We've been together for about 15 years after meeting at school and married for 7. We have two DS, aged 5 and 2. About 4 -5 months after I had DS1 I saw on our shared PC that DH had joined a dating website entering his personal details to meet women online. I confronted him about it and he said that he hadn't done it and that his old colleague had used his email address to join. I didn't believe this but let it go. Around the time there was also an issue regarding a pay per view porn channel he'd clearly signed us up to but denied all knowledge of. Since then there have been other things that I'd seen on his phone or the PC such as Facebook messages to women he'd worked with addressed to "Gorgeous." I admit that I am all over his phone and emails if he leaves them unlocked and I get the chance but it's because I don't trust him.
Writing this down and compared to some other posters on here this sounds like nothing but I am so upset. Generally we just jog along but today I'm really struggling and don't think I can get past this. We're up to our eyeballs in debt, owe money everywhere and to both sets of parents. He is mainly in charge of our finances and has lied in the past about managing them causing more difficulties with the debts. Our sex life is so so but we can go weeks without being intimate. He is not very affectionate, never cuddles me or asks how I am. After I had the DS I put on a lot of weight but have managed to lose a bit of this recently.
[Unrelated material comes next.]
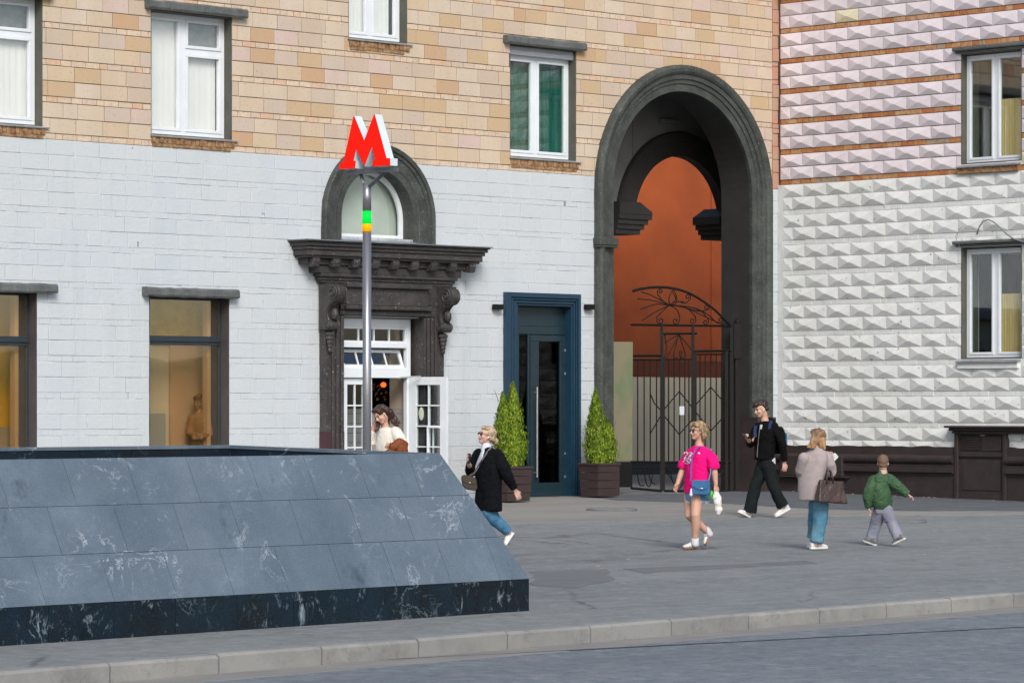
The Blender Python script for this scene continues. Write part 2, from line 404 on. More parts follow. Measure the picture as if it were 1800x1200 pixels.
k.l(k.math('ADD', k.xyz()[2], k.math('MULTIPLY', k.noise(9, 3), .15)), mr.inputs[0])
k.col(k.mix(mr.outputs[0], (.50, .29, .13), (.10, .065, .05))); k.rough(.45, .5)
k.bump(k.noise(50, 3, .5, (1, 1, .15)), .8, .01); M['hair_ombre'] = k.m
M['hair_child'] = simple('short_light_brown_hair', (.20, .125, .08), (.13, .08, .05), 40, .6, .4, bump=.6, bscale=120)
M['sunglass'] = simple('dark_brown_lens', (.030, .012, .012), (.02, .01, .012), 5, .12, .6)
M['gold'] = simple('gold_hardware', (.7, .55, .3), None, 5, .3, .5, .9)
M['blue_leather'] = simple('blue_leather', (.035, .145, .32), (.03, .12, .27), 9, .45, .5, bump=.2)
M['brown_leather'] = simple('dark_brown_leather', (.030, .017, .014), (.05, .025, .02), 6, .4, .5, bump=.3, bscale=25)
M['monogram_leather'] = simple('brown_bag_leather', (.022, .016, .013), (.05, .038, .028), 60, .5, .4)
M['navy'] = cloth('navy_webbing', (.02, .03, .08), (.03, .045, .10))
M['phone'] = simple('black_phone', (.012, .012, .014), None, 5, .2, .5)
M['phone_white'] = simple('pale_phone', (.6, .6, .6), None, 5, .3, .5)
M['plastic'] = simple('white_plastic_bag', (.70, .69, .67), (.55, .38, .12), 7, .4, .5, bump=.6, bscale=30, sharp=(.55, .75))
M['green_pack'] = simple('green_packet', (.05, .36, .06), None, 7, .4, .5)
M['leaf_litter'] = simple('dry_leaf', (.36, .25, .14), (.5, .4, .3), 30, .9, .2)
SKY_STR, SUN_STR, SUN_ANG, EXPO = 0.105, 1.95, 24.0, 0.5
# ------------------------------------------------------------------ mesh building
ORIG = {}

class MB:
    def __init__(s): s.v = []; s.f = []; s.mi = []; s.cur = 0
    def add(s, vs, fs, mi=None):
        b = len(s.v); s.v += [Vector(p) for p in vs]
        for f in fs: s.f.append([i + b for i in f]); s.mi.append(s.cur if mi is None else mi)
    def box(s, fr, u0, u1, v0, v1, w0, w1, mi=None):
        p = [fr(u, v, w) for u in (u0, u1) for v in (v0, v1) for w in (w0, w1)]
        s.add(p, [(0, 1, 3, 2), (4, 6, 7, 5), (0, 4, 5, 1), (2, 3, 7, 6), (0, 2, 6, 4), (1, 5, 7, 3)], mi)
    def prism(s, fr, poly, w0, w1, mi=None):      # poly in (u,v), extruded along w
        n = len(poly)
        vs = [fr(u, v, w0) for u, v in poly] + [fr(u, v, w1) for u, v in poly]
        fs = [list(range(n)), list(range(2 * n - 1, n - 1, -1))]
        fs += [(i, i + n, (i + 1) % n + n, (i + 1) % n) for i in range(n)]
        s.add(vs, fs, mi)
    def tube(s, pts, r, n=8, mi=None, cap=True, closed=False):
        pts = [Vector(p) for p in pts]; m = len(pts)
        rs = r if isinstance(r, (list, tuple)) else [r] * m
        up = None; vs = []
        for i, p in enumerate(pts):
            if closed: t = pts[(i + 1) % m] - pts[i - 1]
            else: t = pts[min(i + 1, m - 1)] - pts[max(i - 1, 0)]
            t.normalize()
            if up is None:
                up = Vector((0, 0, 1)) if abs(t.z) < .9 else Vector((1, 0, 0))
            up = (up - t * up.dot(t))
            if up.length < 1e-5: up = t.orthogonal()
            up.normalize(); sd = t.cross(up)
            for j in range(n):
                a = 2 * math.pi * j / n
                vs.append(p + (up * math.cos(a) + sd * math.sin(a)) * rs[i])
        fs = []
        for i in range(m if closed else m - 1):
            i2 = (i + 1) % m
            for j in range(n):
                fs.append((i * n + j, i * n + (j + 1) % n, i2 * n + (j + 1) % n, i2 * n + j))
        if cap and not closed:
            fs.append(list(range(n - 1, -1, -1))); fs.append([(m - 1) * n + j for j in range(n)])
        s.add(vs, fs, mi)
    def sleeve(s, pts, rs, n=14):
        s.tube(pts, rs, n); r = rs[0] * .97
        s.ellipsoid(Vector(pts[0]), Vector((r, 0, 0)), Vector((0, r, 0)), Vector((0, 0, r)), 14, 10)
    def capsule(s, pts, rs, n=12, flat=None):
        """rounded tapered tube; flat=(axis, factor) squashes it along an axis"""
        pts = [Vector(p) for p in pts]; rs = list(rs)
        d0 = (pts[0] - pts[1]).normalized(); d1 = (pts[-1] - pts[-2]).normalized()
        P = []; Q = []
        for a in (75, 45, 20):
            P.append(pts[0] + d0 * rs[0] * math.sin(R_(a))); Q.append(rs[0] * math.cos(R_(a)))
        P += pts; Q += rs
        for a in (20, 45, 75):
            P.append(pts[-1] + d1 * rs[-1] * math.sin(R_(a))); Q.append(rs[-1] * math.cos(R_(a)))
        b = len(s.v)
        s.tube(P, Q, n)
        if flat:
            ax, k_ = flat; ax = ax.normalized()
            for i, p in enumerate(P):
                for j in range(n):
                    q = s.v[b + i * n + j]; dlt = q - p
                    s.v[b + i * n + j] = q - ax * dlt.dot(ax) * (1 - k_)
    def ellipsoid(s, c, ax, ay, az, nu=16, nv=10, mi=None):
        vs = [c + az]; 
        for i in range(1, nv):
            th = math.pi * i / nv
            for j in range(nu):
                ph = 2 * math.pi * j / nu
                vs.append(c + az * math.cos(th) + (ax * math.cos(ph) + ay * math.sin(ph)) * math.sin(th))
        vs.append(c - az)
        fs = [(0, 1 + j, 1 + (j + 1) % nu) for j in range(nu)]
        for i in range(nv - 2):
            for j in range(nu):
                a = 1 + i * nu
                fs.append((a + j, a + nu + j, a + nu + (j + 1) % nu, a + (j + 1) % nu))
        e = len(vs) - 1; a = 1 + (nv - 2) * nu
        fs += [(e, a + (j + 1) % nu, a + j) for j in range(nu)]
        s.add(vs, fs, mi)
    def rings(s, rings, n=20, mi=None, power=1.0, cap=True):
        """rings: (centre, half-axis a, half-axis b)"""
        vs = []
        for c, a, b in rings:
            for j in range(n):
                t = 2 * math.pi * j / n; x = math.cos(t); y = math.sin(t)
                x = math.copysign(abs(x) ** power, x); y = math.copysign(abs(y) ** power, y)
                vs.append(Vector(c) + a * x + b * y)
        m = len(rings)
        fs = [(i * n + j, i * n + (j + 1) % n, (i + 1) * n + (j + 1) % n, (i + 1) * n + j) for i in range(m - 1) for j in range(n)]
        if cap: fs += [list(range(n - 1, -1, -1)), [(m - 1) * n + j for j in range(n)]]
        s.add(vs, fs, mi)
    def mesh(s, name, origin=None):
        o = Vector(origin) if origin is not None else Vector()
        me = bpy.data.meshes.new(name)
        me.from_pydata([tuple(p - o) for p in s.v], [], s.f)
        me.polygons.foreach_set('material_index', s.mi)
        bm = bmesh.new(); bm.from_mesh(me); bmesh.ops.recalc_face_normals(bm, faces=bm.faces); bm.to_mesh(me); bm.free()
        return me
    def build(s, name, mats, parent=None, smooth=False, origin=None):
        if parent is not None: origin = ORIG[parent.name]
        me = s.mesh(name, origin)
        for m in (mats if isinstance(mats, (list, tuple)) else [mats]): me.materials.append(m)
        if smooth: me.polygons.foreach_set('use_smooth', [True] * len(me.polygons))
        o = bpy.data.objects.new(name, me); COL.objects.link(o)
        if parent is not None: o.parent = parent
        elif origin is not None: o.location = origin
        ORIG[o.name] = Vector(origin) if origin is not None else Vector()
        return o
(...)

He hasn't said a word and doesn't comment on how I look even if I feel I've made the effort and look good. He doesn't text or ring me unless it's to ask a specific question about arrangements for the DS or dinner etc and he has no pet names for me, I'm just kerchow. I think that's why I'm so upset about his comments about this woman and the messages I've seen. I'm nothing special to him, I'm just part of the fixtures and fittings of his life.
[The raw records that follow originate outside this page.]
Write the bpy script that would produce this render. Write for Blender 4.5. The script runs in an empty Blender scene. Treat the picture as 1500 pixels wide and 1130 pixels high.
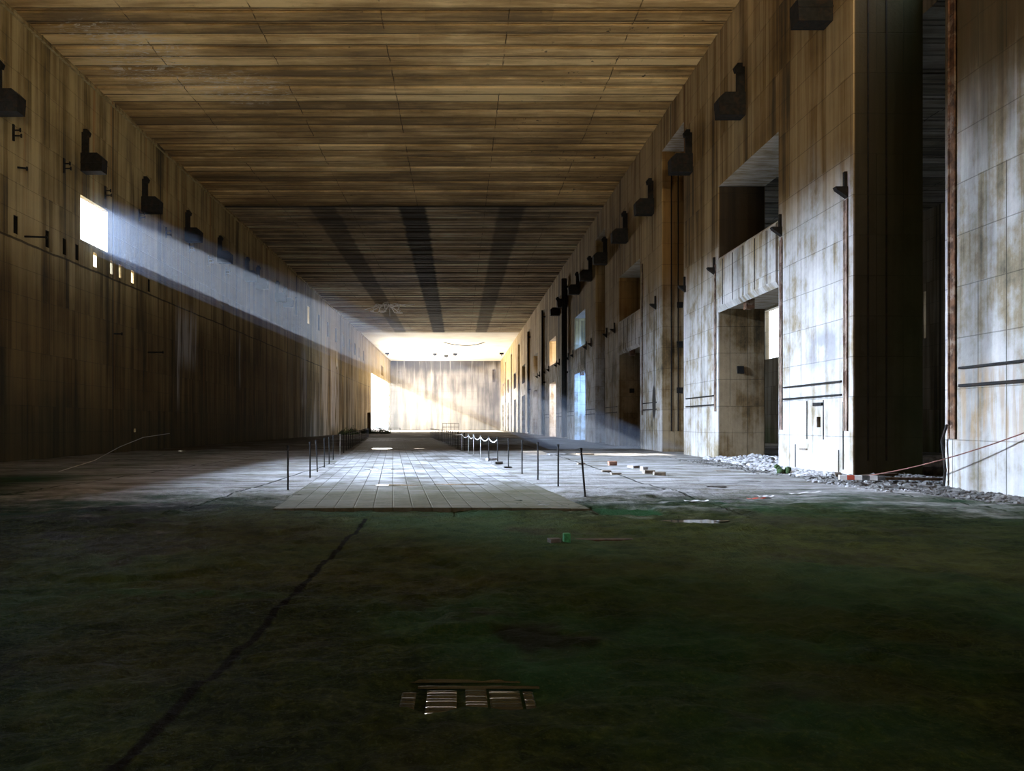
import bpy, bmesh, math, random
from mathutils import Vector, noise, Matrix
R = random.Random(7)
S = bpy.context.scene
COL = S.collection
XL, XR, H, YE = -19.4, 11.9, 19.6, 194.0     # hall: left wall, right wall, height, end wall
P0, PER = 16.7, 19.4                          # first tall doorway and the bay length

# ------------------------------------------------------------------ camera
cam = bpy.data.objects.new('camera', bpy.data.cameras.new('camera')); COL.objects.link(cam)
cam.location = (0, 0, 1.6); cam.rotation_euler = (math.pi/2, 0, 0)
cam.data.sensor_width = 36; cam.data.lens = 24.0
cam.data.shift_x = 78/1500; cam.data.shift_y = 57/1500
cam.data.clip_end = 600
S.camera = cam
S.view_settings.view_transform = 'Standard'; S.view_settings.look = 'None'
S.view_settings.gamma = 1; S.view_settings.use_curve_mapping = False
S.view_settings.exposure = 0.35
cy = S.cycles
cy.use_denoising = True; cy.max_bounces = 8; cy.diffuse_bounces = 5; cy.glossy_bounces = 2; cy.use_adaptive_sampling = True; cy.adaptive_threshold = .03
cy.volume_bounces = 1; cy.caustics_reflective = False; cy.caustics_refractive = False
cy.sample_clamp_indirect = 6.0

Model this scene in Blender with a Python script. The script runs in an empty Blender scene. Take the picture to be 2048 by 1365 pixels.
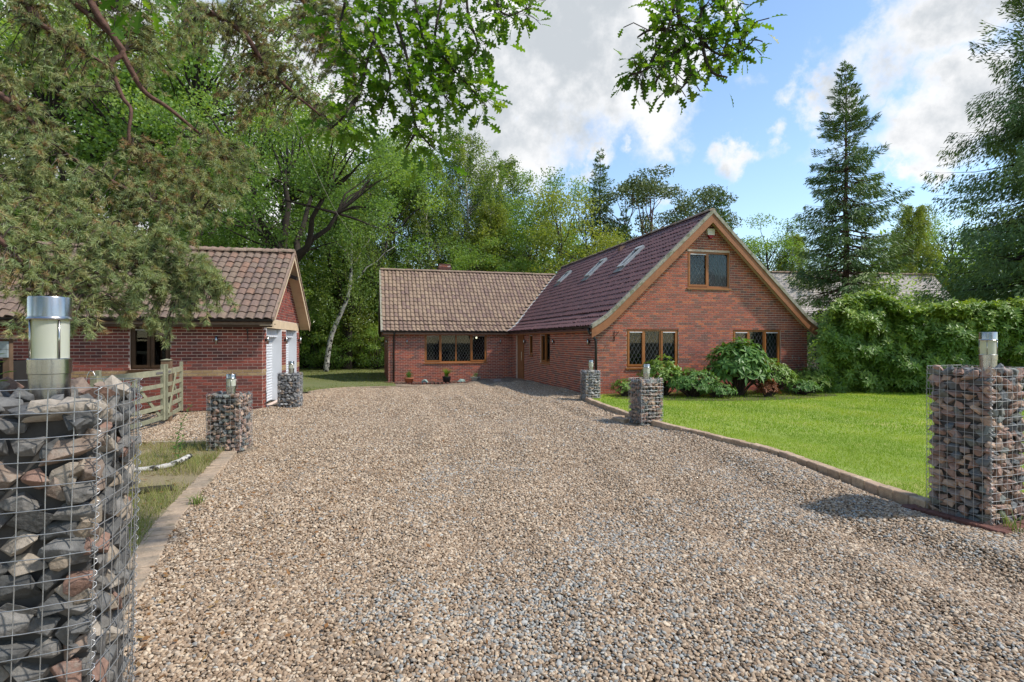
import bpy, bmesh, math, random
import numpy as np
from mathutils import Vector, Matrix, Euler

random.seed(7); RS = np.random.RandomState(11)
scene = bpy.context.scene
COL = scene.collection
PI = math.pi
F = 1100.0; CH = 1.67                       # focal length in photo pixels, eye height

# ------------------------------------------------------------------ camera
cam = bpy.data.cameras.new('camera'); cam.sensor_width = 36; cam.lens = 36*F/2048
cam.clip_end = 2000; cam.clip_start = 0.05
camo = bpy.data.objects.new('camera', cam); COL.objects.link(camo)
camo.location = (0, 0, CH); camo.rotation_euler = (PI/2, 0, 0)
scene.camera = camo
scene.view_settings.view_transform = 'Standard'; scene.view_settings.look = 'None'
scene.view_settings.gamma = 1; scene.view_settings.exposure = 0.62
scene.render.engine = 'CYCLES'
scene.cycles.use_denoising = True
scene.cycles.max_bounces = 7; scene.cycles.transparent_max_bounces = 12
scene.cycles.diffuse_bounces = 4; scene.cycles.transmission_bounces = 4
scene.cycles.sample_clamp_indirect = 6

# ------------------------------------------------------------------ sun and sky
SUN_EL = math.radians(50); SUN_AZ = math.radians(-13)    # azimuth measured from +X towards +Y
sd = Vector((math.cos(SUN_EL)*math.cos(SUN_AZ), math.cos(SUN_EL)*math.sin(SUN_AZ), math.sin(SUN_EL)))
sl = bpy.data.lights.new('sun', 'SUN'); sl.energy = 3.2; sl.angle = math.radians(2.5); sl.color = (1, .95, .87)
so = bpy.data.objects.new('sun', sl); COL.objects.link(so); so.location = (20, -10, 30)
so.rotation_euler = sd.to_track_quat('Z', 'Y').to_euler()
world = bpy.data.worlds.new('World'); scene.world = world; world.use_nodes = True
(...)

He's not in contact with the woman he was emailing about and I don't think he has been unfaithful but I'm so jealous. He is in sales and the thought of him flirting whether work related or otherwise makes me sick. In the past he has been to strip clubs on stag party's and this again drives me crackers.
In the past when I've tried to talk to him about this or other issues in the relationship such as the debt he'll just brush it off, telling me I'm unreasonable and that if I was nicer to him he'd be nicer to me. He says he does fancy me but that my attitude makes it difficult for him to be nice to me. It's not all one way obviously. I've got a terrible temper, can be a moaner and me going through his phone/emails etc is not on but I've just had enough. I feel like such a fool, making an effort for him, trying to make sure we and the DS have a good life when he clearly doesn't feel the same way about me.